In an August 2014 interview with CNN’s Chris Cuomo, Jebreal revisited the theme of the media’s alleged pro-Israel orientation. “I think in America we are by far, much more constrained in challenging policy—the Israeli policy and talking point[s]—than the Israeli press itself, which is really strange,” she said. Jebreal further complained that the American press had neglected to ask Israeli officials to take responsibility for the many “civilian casualties” allegedly caused by their country’s “blockade” and “occupation” of Palestinian land.

When Cuomo reminded Jebreal that the Hamas-led government of Gaza believed “that Israel should not exist,” she objected: “Listen, the Palestinian story starts many years earlier. You cannot take the context of the conflict today and separate this from 45 years of military occupation of the West Bank, where you have leadership that renounced violence, recognized the state of Israel and gets nothing.” Jebreal then suggested that the aforementioned Hamas rocket attacks against Israel in 2014 were actually acts of desperation born of the fact that on prior occasions, whenever “Hamas [had] used violence” of a similar type, Israel invariably “negotiated with them”—albeit after a period of armed conflict. “What I’m saying is what was sent [by Israel] was a perverse message to the Palestinian public opinion, if you use violence, sooner or later we negotiate with you and we concede. And if you believe in peace, we don’t concede.”

In October 2014, left-wing television host Bill Maher stated that radical Islam is “the only religion that acts like the mafia, that will fu**ing kill you if you say the wrong thing, draw the wrong picture, or write the wrong book.” Approximately a month later, Jebreal was a guest on Maher’s program, Real Time, where she told the host: “When you talk about Islam in a certain way, I have to tell you, it’s offensive sometimes, and some people feel threatened.” Moreover, Jebreal accused Maher of depicting Muslims as being “all jihadists,” and of “blaming the majority for the criminal act of a minority.” On a later occasion, Jebreal asserted that Maher’s comments were reminiscent of “what was done in the ’20s and the ’30s in Europe against Jews”—i.e., “normalizing a collective, negative image” of an entire people. “But he gets away with it,” she said, “because now the [accepted] thing is to be anti-Muslim.”

In a November 2014 interview with Salon.com, Jebreal said it was “simply wrong” to conclude “that the rise of ISIS”—the barbaric Islamic terror organization that had recently overrun vast swaths of Iraq and Syria in an effort to establish a caliphate—“is Islamic.” The group’s growing power, she said, was “a by-product of the Iraq War”—most notably “the way we [Americans] invaded Iraq,” “the way we acted inside prisons like Camp Bucca or Guantánamo,” and “the sectarian policies of [Nouri al-] Maliki,” who became Iraq’s prime minister after the toppling of Saddam Hussein.

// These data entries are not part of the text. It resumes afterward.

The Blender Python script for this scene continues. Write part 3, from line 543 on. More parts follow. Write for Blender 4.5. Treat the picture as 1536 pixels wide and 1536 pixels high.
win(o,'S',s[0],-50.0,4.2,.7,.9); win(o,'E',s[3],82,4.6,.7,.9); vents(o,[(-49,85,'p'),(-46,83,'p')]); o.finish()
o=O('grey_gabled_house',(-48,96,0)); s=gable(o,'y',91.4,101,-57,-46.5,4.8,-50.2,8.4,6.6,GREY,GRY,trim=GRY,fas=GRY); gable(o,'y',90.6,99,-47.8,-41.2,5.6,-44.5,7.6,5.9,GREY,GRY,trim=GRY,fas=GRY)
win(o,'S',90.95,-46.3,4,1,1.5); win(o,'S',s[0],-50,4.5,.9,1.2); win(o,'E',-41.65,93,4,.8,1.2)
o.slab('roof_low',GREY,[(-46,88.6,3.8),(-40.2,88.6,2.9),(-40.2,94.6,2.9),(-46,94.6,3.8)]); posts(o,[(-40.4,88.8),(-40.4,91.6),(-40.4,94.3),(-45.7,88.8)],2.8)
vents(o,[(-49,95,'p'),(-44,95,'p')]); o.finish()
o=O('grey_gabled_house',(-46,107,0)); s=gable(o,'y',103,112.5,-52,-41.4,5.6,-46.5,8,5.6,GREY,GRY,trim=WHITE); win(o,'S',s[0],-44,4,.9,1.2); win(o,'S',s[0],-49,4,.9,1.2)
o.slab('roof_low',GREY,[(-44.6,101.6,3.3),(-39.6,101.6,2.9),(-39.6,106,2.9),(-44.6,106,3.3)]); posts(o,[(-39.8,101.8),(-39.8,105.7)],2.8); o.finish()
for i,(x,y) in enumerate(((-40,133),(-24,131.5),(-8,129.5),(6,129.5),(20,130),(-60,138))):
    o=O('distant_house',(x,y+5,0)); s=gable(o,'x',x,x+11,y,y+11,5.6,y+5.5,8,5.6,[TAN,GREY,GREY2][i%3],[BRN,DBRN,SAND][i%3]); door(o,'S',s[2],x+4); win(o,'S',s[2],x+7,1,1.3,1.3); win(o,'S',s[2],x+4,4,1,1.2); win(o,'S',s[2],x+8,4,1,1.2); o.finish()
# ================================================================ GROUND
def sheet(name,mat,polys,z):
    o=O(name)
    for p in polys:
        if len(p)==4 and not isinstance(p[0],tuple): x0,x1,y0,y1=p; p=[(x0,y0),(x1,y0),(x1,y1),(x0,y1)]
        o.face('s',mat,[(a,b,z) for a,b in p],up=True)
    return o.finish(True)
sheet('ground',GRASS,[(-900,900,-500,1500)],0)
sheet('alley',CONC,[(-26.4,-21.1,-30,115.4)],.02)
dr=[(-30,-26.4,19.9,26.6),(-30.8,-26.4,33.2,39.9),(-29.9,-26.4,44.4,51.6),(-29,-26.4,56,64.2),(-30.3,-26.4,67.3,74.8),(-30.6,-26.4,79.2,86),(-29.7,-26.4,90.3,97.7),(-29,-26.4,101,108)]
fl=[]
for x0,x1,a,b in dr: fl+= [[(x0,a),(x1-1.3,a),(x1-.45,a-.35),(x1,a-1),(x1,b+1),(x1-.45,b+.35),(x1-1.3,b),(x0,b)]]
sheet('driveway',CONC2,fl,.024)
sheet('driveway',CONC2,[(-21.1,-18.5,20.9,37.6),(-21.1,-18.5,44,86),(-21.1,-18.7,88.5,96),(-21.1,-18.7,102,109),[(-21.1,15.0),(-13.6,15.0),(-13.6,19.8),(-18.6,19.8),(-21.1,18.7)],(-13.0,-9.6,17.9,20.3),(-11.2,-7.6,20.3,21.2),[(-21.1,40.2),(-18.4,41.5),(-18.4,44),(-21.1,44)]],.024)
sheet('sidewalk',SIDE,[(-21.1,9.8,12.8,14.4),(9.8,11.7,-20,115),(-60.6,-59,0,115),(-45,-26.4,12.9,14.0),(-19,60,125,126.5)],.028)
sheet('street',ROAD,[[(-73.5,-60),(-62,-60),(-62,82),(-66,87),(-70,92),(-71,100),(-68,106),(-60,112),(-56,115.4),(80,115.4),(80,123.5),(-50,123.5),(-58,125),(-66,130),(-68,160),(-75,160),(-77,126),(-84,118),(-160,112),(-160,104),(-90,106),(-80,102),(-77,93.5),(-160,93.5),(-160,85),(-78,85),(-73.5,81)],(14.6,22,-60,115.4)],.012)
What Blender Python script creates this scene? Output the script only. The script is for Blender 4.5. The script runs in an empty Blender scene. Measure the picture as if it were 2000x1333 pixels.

By Jebreal’s reckoning, the growth of ISIS was in large measure a response to the fact that “jihadists have been tortured and imprisoned [by the United States] and have been bombarded or lived under occupation.” “[W]hen we talk about the rise of extremists … how can we not examine our [own] policies?” she asked. “We can’t ignore that what we’ve done in Iraq and in the Middle East — backing Israel, backing dictators, [and] the dysfunctional administration of Iraq after the war — absolutely brought us to ISIS…. But we don’t look at that. Because it’s hard to hold up a mirror to yourself and reflect on your own responsibilities. It’s easier to point a finger at the others.”

During a March 2016 appearance on “CNN Tonight” with Don Lemon, Jebreal argued in favor of the U.S. government spending large sums of money — perhaps as much as the entire U.S. defense budget — on programs designed to help Muslims integrate into American society. She then told a fellow guest on the panel, former CIA analyst Buck Sexton, that “white people like yourself … doesn’t [sic] understand the language, doesn’t understand the culture and doesn’t even know the religion.”